----- DATASET ROWS -----

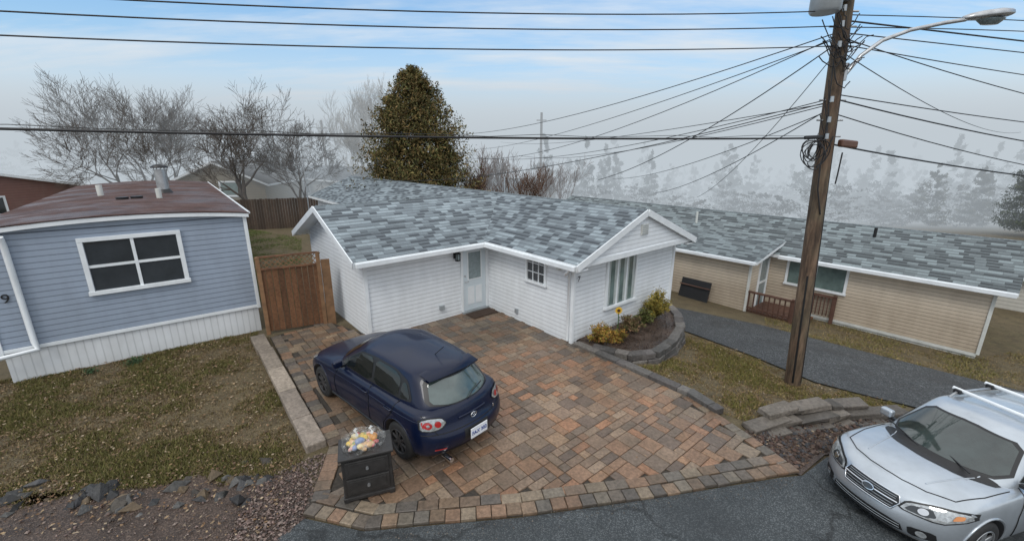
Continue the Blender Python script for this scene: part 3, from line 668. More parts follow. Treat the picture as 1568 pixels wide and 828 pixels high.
arm=[(PX(6)+.1,8.7,6.05),(PX(6)+.35,8.7,6.42),(6.8,8.7,6.68),(7.3,8.72,6.86),(7.9,8.74,6.98),(8.3,8.76,7.04)]
tube('arm',arm,.035,M['metal'],sl_,3)
tube('brace',[(PX(5.7)+.1,8.7,6.0),(PX(6)+.12,8.7,6.3)],.05,M['metal'],sl_,2)
V=[];F=[]
prof=[(0,.05,.05),(.12,.10,.09),(.35,.16,.12),(.6,.17,.13),(.8,.12,.10),(.9,.03,.03)]
LX=8.25
for (s,w,h) in prof:
    for a in range(12):
        t=a/12*2*math.pi; zz=math.sin(t); V.append((LX+s,8.76+w*math.cos(t),7.06+s*.1+(h*zz*.8 if zz>0 else h*.5*zz)))
for i in range(len(prof)-1):
    for a in range(12): F.append((i*12+a,i*12+(a+1)%12,(i+1)*12+(a+1)%12,(i+1)*12+a))
F+= [tuple(range(11,-1,-1)),tuple(range(60,72))]
o=mesh('head',V,F,M['metal'],sl_,smooth=True); fixn(o)
V=[(LX+.5+.26*math.cos(t),8.76+.13*math.sin(t),7.05-.0) for t in np.linspace(0,6.283,16,endpoint=False)]+[(LX+.5+.15*math.cos(t),8.76+.07*math.sin(t),6.96) for t in np.linspace(0,6.283,16,endpoint=False)]
o=mesh('lens',V,[(i,(i+1)%16,16+(i+1)%16,16+i) for i in range(16)]+[tuple(range(16,32))],M['frost'],sl_,smooth=True); fixn(o)
# ---------------------------------------------------------------- wires
def quadwire(P0,P1,P2,n=40):
    P0,P1,P2=map(Vector,(P0,P1,P2)); s1=(P1-P0).xy.length; s2=(P2-P0).xy.length; out=[]
    dirn=(P2-P0)
    for i in range(n+1):
        s=s2*i/n
        z=P0.z*(s-s1)*(s-s2)/(s1*s2)+P1.z*s*(s-s2)/(s1*(s1-s2))+P2.z*s*(s-s1)/(s2*(s2-s1))
        out.append((P0.x+dirn.x*i/n,P0.y+dirn.y*i/n,z))
    return out
def sag(P0,P1,s,n=24):
    P0=Vector(P0);P1=Vector(P1); return [tuple(P0.lerp(P1,i/n)-Vector((0,0,4*s*(i/n)*(1-i/n)))) for i in range(n+1)]
ws=[];rs=[]
def aw(p,r): ws.append(p); rs.append(r*.85)
yl=8.76-.282*(6.1+26)
for (z0,z1,r,xm) in((7.17,6.44,.011,-4.6),(6.92,6.23,.011,-5.7),(6.59,5.98,.011,-5.8),(4.97,4.97,.022,-6.06)):
    aw(quadwire((PX(z0)-.1,8.7,z0),(xm,8.76-.282*(6.1-xm),z1),(-26,yl,z0+ (.3 if z0>5 else .9))),r)
aw([(p[0],p[1],p[2]+.045+.02*math.sin(p[0]*3)) for p in quadwire((PX(5)-.1,8.7,4.97),(-6.06,5.33,4.96),(-26,yl,5.9))],.006)
def rt(zp,zm,r,ym=10.36,xm=11.8,zend=None):
    aw(quadwire((PX(zp)+.1,8.7,zp),(xm,ym,zm),(40,8.76+.282*34,zend if zend else zp-.2)),r)
rt(7.0,6.97,.018); rt(6.9,7.2,.011); rt(6.8,6.75,.012); rt(6.6,6.3,.011); rt(6.7,5.9,.011)
rt(5.75,5.35,.012); rt(5.66,4.95,.016); rt(5.4,4.45,.012); rt(4.85,4.2,.02); rt(7.1,7.4,.011)
for (z0,e,s,r) in ((6.85,(-5.2,30,5.9),.6,.012),(6.8,(-3.0,28,4.4),.8,.011),(6.7,(3.6,18.2,3.6),.35,.013),(6.75,(-3.5,34,4.9),.5,.011),
    (5.7,(-2.2,28,4.4),.5,.011),(5.65,(-8,24,3.3),.6,.012),(5.6,(.5,30,4.5),.5,.011),(5.55,(7.2,22,2.7),.3,.012),(5.5,(6.0,26,3.2),.35,.011),(6.6,(9,21,2.6),.4,.01),
    (5.6,(30,45,6),.5,.012),(6.5,(34,30,6),.5,.011),(5.62,(-1,40,5.6),.4,.011)):
    aw(sag((PX(z0),8.7,z0),e,s),r)
tube('power_lines',ws,rs,M['wire'],None,1)
for (x,y,h) in((3,46,8.6),(-13,42,9.5),(-19,45,7.8)):
    e=empty('distant_utility_pole',(x,y,float(H(x,y)))); tube('shaft',[(0,0,0),(0,0,h-float(H(x,y)))],[.16,.12],M['pole'],e,2); box('crossarm',(-.5,-.05,h-float(H(x,y))-.8),(.5,.05,h-float(H(x,y))-.7),M['pole'],e)
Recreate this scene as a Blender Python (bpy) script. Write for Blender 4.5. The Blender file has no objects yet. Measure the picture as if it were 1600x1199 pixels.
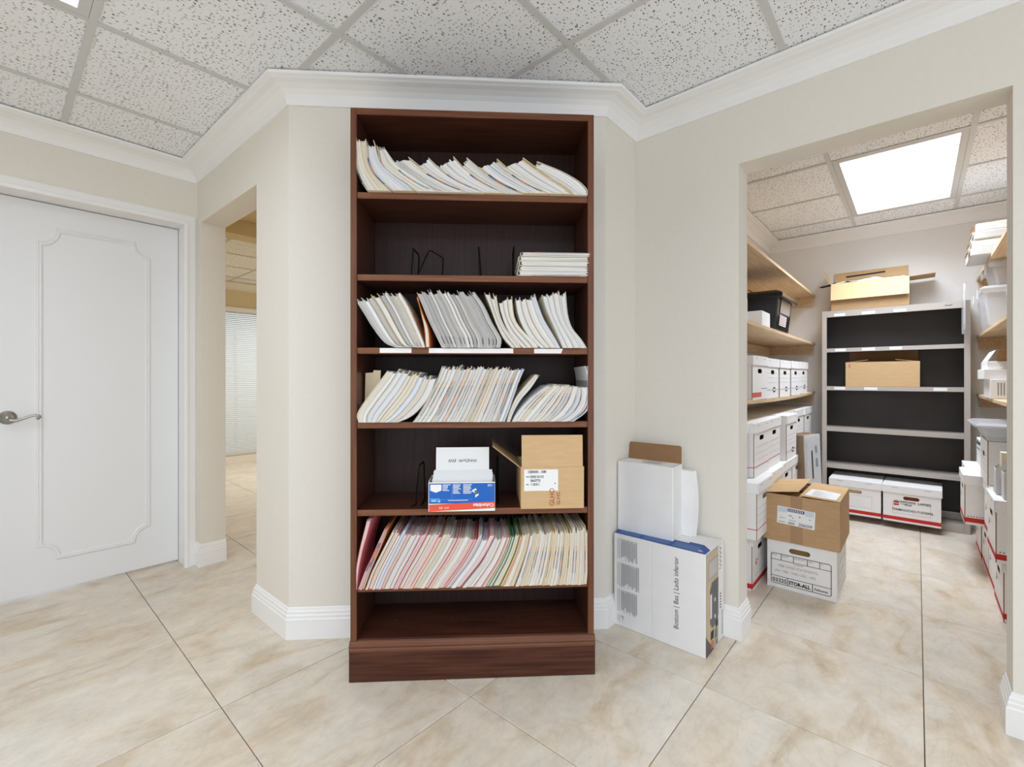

-----

Give back all entries exactly. No pictures belong in the copy.

Continue the Blender Python script for this scene: part 3, from line 668. More parts follow. Treat the picture as 1568 pixels wide and 828 pixels high.
arm=[(PX(6)+.1,8.7,6.05),(PX(6)+.35,8.7,6.42),(6.8,8.7,6.68),(7.3,8.72,6.86),(7.9,8.74,6.98),(8.3,8.76,7.04)]
tube('arm',arm,.035,M['metal'],sl_,3)
tube('brace',[(PX(5.7)+.1,8.7,6.0),(PX(6)+.12,8.7,6.3)],.05,M['metal'],sl_,2)
V=[];F=[]
prof=[(0,.05,.05),(.12,.10,.09),(.35,.16,.12),(.6,.17,.13),(.8,.12,.10),(.9,.03,.03)]
LX=8.25
for (s,w,h) in prof:
    for a in range(12):
        t=a/12*2*math.pi; zz=math.sin(t); V.append((LX+s,8.76+w*math.cos(t),7.06+s*.1+(h*zz*.8 if zz>0 else h*.5*zz)))
for i in range(len(prof)-1):
    for a in range(12): F.append((i*12+a,i*12+(a+1)%12,(i+1)*12+(a+1)%12,(i+1)*12+a))
F+= [tuple(range(11,-1,-1)),tuple(range(60,72))]
o=mesh('head',V,F,M['metal'],sl_,smooth=True); fixn(o)
V=[(LX+.5+.26*math.cos(t),8.76+.13*math.sin(t),7.05-.0) for t in np.linspace(0,6.283,16,endpoint=False)]+[(LX+.5+.15*math.cos(t),8.76+.07*math.sin(t),6.96) for t in np.linspace(0,6.283,16,endpoint=False)]
o=mesh('lens',V,[(i,(i+1)%16,16+(i+1)%16,16+i) for i in range(16)]+[tuple(range(16,32))],M['frost'],sl_,smooth=True); fixn(o)
# ---------------------------------------------------------------- wires
def quadwire(P0,P1,P2,n=40):
    P0,P1,P2=map(Vector,(P0,P1,P2)); s1=(P1-P0).xy.length; s2=(P2-P0).xy.length; out=[]
    dirn=(P2-P0)
    for i in range(n+1):
        s=s2*i/n
        z=P0.z*(s-s1)*(s-s2)/(s1*s2)+P1.z*s*(s-s2)/(s1*(s1-s2))+P2.z*s*(s-s1)/(s2*(s2-s1))
        out.append((P0.x+dirn.x*i/n,P0.y+dirn.y*i/n,z))
    return out
def sag(P0,P1,s,n=24):
    P0=Vector(P0);P1=Vector(P1); return [tuple(P0.lerp(P1,i/n)-Vector((0,0,4*s*(i/n)*(1-i/n)))) for i in range(n+1)]
ws=[];rs=[]
def aw(p,r): ws.append(p); rs.append(r*.85)
yl=8.76-.282*(6.1+26)
for (z0,z1,r,xm) in((7.17,6.44,.011,-4.6),(6.92,6.23,.011,-5.7),(6.59,5.98,.011,-5.8),(4.97,4.97,.022,-6.06)):
    aw(quadwire((PX(z0)-.1,8.7,z0),(xm,8.76-.282*(6.1-xm),z1),(-26,yl,z0+ (.3 if z0>5 else .9))),r)
aw([(p[0],p[1],p[2]+.045+.02*math.sin(p[0]*3)) for p in quadwire((PX(5)-.1,8.7,4.97),(-6.06,5.33,4.96),(-26,yl,5.9))],.006)
def rt(zp,zm,r,ym=10.36,xm=11.8,zend=None):
    aw(quadwire((PX(zp)+.1,8.7,zp),(xm,ym,zm),(40,8.76+.282*34,zend if zend else zp-.2)),r)
rt(7.0,6.97,.018); rt(6.9,7.2,.011); rt(6.8,6.75,.012); rt(6.6,6.3,.011); rt(6.7,5.9,.011)
rt(5.75,5.35,.012); rt(5.66,4.95,.016); rt(5.4,4.45,.012); rt(4.85,4.2,.02); rt(7.1,7.4,.011)
for (z0,e,s,r) in ((6.85,(-5.2,30,5.9),.6,.012),(6.8,(-3.0,28,4.4),.8,.011),(6.7,(3.6,18.2,3.6),.35,.013),(6.75,(-3.5,34,4.9),.5,.011),
    (5.7,(-2.2,28,4.4),.5,.011),(5.65,(-8,24,3.3),.6,.012),(5.6,(.5,30,4.5),.5,.011),(5.55,(7.2,22,2.7),.3,.012),(5.5,(6.0,26,3.2),.35,.011),(6.6,(9,21,2.6),.4,.01),
    (5.6,(30,45,6),.5,.012),(6.5,(34,30,6),.5,.011),(5.62,(-1,40,5.6),.4,.011)):
    aw(sag((PX(z0),8.7,z0),e,s),r)
tube('power_lines',ws,rs,M['wire'],None,1)
for (x,y,h) in((3,46,8.6),(-13,42,9.5),(-19,45,7.8)):
    e=empty('distant_utility_pole',(x,y,float(H(x,y)))); tube('shaft',[(0,0,0),(0,0,h-float(H(x,y)))],[.16,.12],M['pole'],e,2); box('crossarm',(-.5,-.05,h-float(H(x,y))-.8),(.5,.05,h-float(H(x,y))-.7),M['pole'],e)
Recreate this scene as a Blender Python (bpy) script. Write for Blender 4.5. The Blender file has no objects yet. Measure the picture as if it were 1600x1199 pixels.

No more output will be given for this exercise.